As any regular reader of my research blog knows, I’m obsessive (and compulsive) when it comes to organizing. Organization is what makes my brain work properly. I schedule my life in very rigid ways, allocate and protect my time to research, teaching, service, meetings, following up with students’ work, office hours and also self-care time. I use old-fashioned methods to organize my research library, starting with my journal articles and book chapters and all printed material, and following with my books (which I organize by topic, as it can be shown in the photo below). Being organized is what helps me work properly given that I’m easily distracted and have too many research interests.
I am now sharing my process for how I organize my research library PDFs on request from followers on Twitter.
@raulpacheco I need to do this…I have thousands of PDF articles loose in folders and it's hard to find anything! Tips?
— Yara يارا (@ConflictedBlog) September 19, 2015
I hate having stuff out of order and feeling disorganized. It makes me feel discombobulated and unable to work properly, so yesterday I spent an hour sorting through PDFs that were already in my Mendeley library and that were in the root folder of my Dropbox. This happens (keeping PDFs in the root folder of my Dropbox) usually because I am downloading articles too fast and I don’t put enough attention into organizing them properly. But I had accumulated 574 and this week I decided I had had enough. Also, I work in three computers (1 desktop and 1 laptop at my CIDE campus office, and the laptop I use when I travel for research and fieldwork), so I need to have synchronized Mendeley libraries across all computers.
This week, I decided I was done with this disorganization and thus started creating folders (similar to the ones I have in my Dropbox) with the titles of the general research area that I’ve been working on (Research Methods, Human Right to Water, Informal Waste Picking, etc.) As you can see, this structure is pretty simple and allows me to quickly access PDFs.
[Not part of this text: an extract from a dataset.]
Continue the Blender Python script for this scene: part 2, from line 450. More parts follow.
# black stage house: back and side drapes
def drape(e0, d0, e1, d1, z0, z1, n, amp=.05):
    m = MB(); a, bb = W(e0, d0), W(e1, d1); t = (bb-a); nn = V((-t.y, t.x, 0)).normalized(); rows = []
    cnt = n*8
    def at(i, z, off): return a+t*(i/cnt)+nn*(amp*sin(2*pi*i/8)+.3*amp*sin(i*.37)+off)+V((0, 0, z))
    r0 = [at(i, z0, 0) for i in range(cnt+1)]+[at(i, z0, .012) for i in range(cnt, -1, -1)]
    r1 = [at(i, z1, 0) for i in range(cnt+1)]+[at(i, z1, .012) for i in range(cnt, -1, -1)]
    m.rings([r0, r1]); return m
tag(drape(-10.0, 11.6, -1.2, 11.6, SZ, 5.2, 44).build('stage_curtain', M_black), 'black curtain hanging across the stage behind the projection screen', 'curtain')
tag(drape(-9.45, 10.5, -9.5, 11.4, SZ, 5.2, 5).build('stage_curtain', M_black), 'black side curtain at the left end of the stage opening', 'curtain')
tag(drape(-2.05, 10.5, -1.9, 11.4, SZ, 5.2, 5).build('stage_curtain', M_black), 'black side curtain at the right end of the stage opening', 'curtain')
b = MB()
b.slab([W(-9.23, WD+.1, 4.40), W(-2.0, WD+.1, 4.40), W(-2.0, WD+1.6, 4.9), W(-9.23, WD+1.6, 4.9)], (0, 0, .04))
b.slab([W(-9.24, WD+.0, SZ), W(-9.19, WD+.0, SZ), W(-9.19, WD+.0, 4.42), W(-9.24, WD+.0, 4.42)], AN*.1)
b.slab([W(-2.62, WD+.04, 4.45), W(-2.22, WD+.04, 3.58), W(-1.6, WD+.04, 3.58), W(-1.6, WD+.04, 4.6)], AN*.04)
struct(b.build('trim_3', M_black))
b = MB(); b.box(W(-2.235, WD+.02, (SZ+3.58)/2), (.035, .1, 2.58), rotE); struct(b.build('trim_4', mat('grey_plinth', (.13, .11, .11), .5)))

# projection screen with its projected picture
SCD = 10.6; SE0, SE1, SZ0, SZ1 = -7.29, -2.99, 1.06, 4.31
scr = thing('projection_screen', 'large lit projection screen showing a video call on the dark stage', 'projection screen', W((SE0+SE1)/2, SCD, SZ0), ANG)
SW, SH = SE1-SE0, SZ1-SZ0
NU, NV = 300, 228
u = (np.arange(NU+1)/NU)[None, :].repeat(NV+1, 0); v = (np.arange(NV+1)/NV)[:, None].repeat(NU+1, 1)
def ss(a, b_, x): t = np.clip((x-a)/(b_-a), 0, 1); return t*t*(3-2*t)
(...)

I refined how I name PDFs with a tip from my coauthor Kate O’Neill (University of California Berkeley): I now file each PDF with the last name of the author(s), the year, and the full title (or a very descriptive title) (see below). Quickly glancing at the title of the PDF as I was sorting through the 574 files allowed me to decide and choose which folder I was going to move it to. I moved it to the new folder I had created in My Documents.
What I do then is merge the new library I have created in My Documents with my Dropbox library (whose structure you can see below). It is quite likely that I will already have a folder in Dropbox with the same name of research topic as my current one, so the merging makes it quite easy. If there’s duplication I just manually merge both libraries.
You can see how I name the PDFs of each article. It’s quite likely that I will miss a few, but I often come back and rename the file. Doing this is particularly important because if you’re sharing your Mendeley or Dropbox library with someone, you want them to know easily which PDF to access. This is my Human Right to Water folder.
I do the same with my Mendeley library: I organize by topic, and by paper I’m writing (see below).
Doing all this organizing is painstakingly time-consuming, but the ease of access I gain from being organized ONCE saves me hours, and hours of time of trying to find the right file. Particularly since I’m attached to the Microsoft platform and the searching capabilities that you had in Windows 7 are no longer available in Windows 8.1 (heck, not even in Windows 10!). Thus I better keep it organized BEFORE I have a writing crisis (which I’ve already had a few).
What happens if a paper is useful across more than one topic? Perhaps Mendeley has thus option – I use ‘tags’ in Sente. They act as key words, but I can self-select them. This way I can call all papers related to a desired topic – papers can have as many tags as you wish. The library also automatically syncs across my Apple devices. But that is the catch – I’m not sure there is a version for PCs. Happy organising!
Mendeley has tags although (I don’t think) they auto fill so I have trouble keeping them consistent. That may have changed in recent versions, haven’t checked for a while. Search function isn’t bad. And Mendeley will copy files to a new folder and rename them for you according to your own naming scheme. Not sure if it lets you customise folder levels inside the designated storage folder. But one of the reasons I stick with Mendeley is because they are quick to implement improvements so always worthwhile giving them feedback on what you want. The biggest issue I have is with importing article info. It’s getting more accurate all the time but will still misidentify papers sometimes (not sure why, MD5 identification shouldn’t be hard to implement but what do I know). Also I haven’t figured out how to get it to output citations with APA expected anal-retentiveness, but I use latex so can do it there.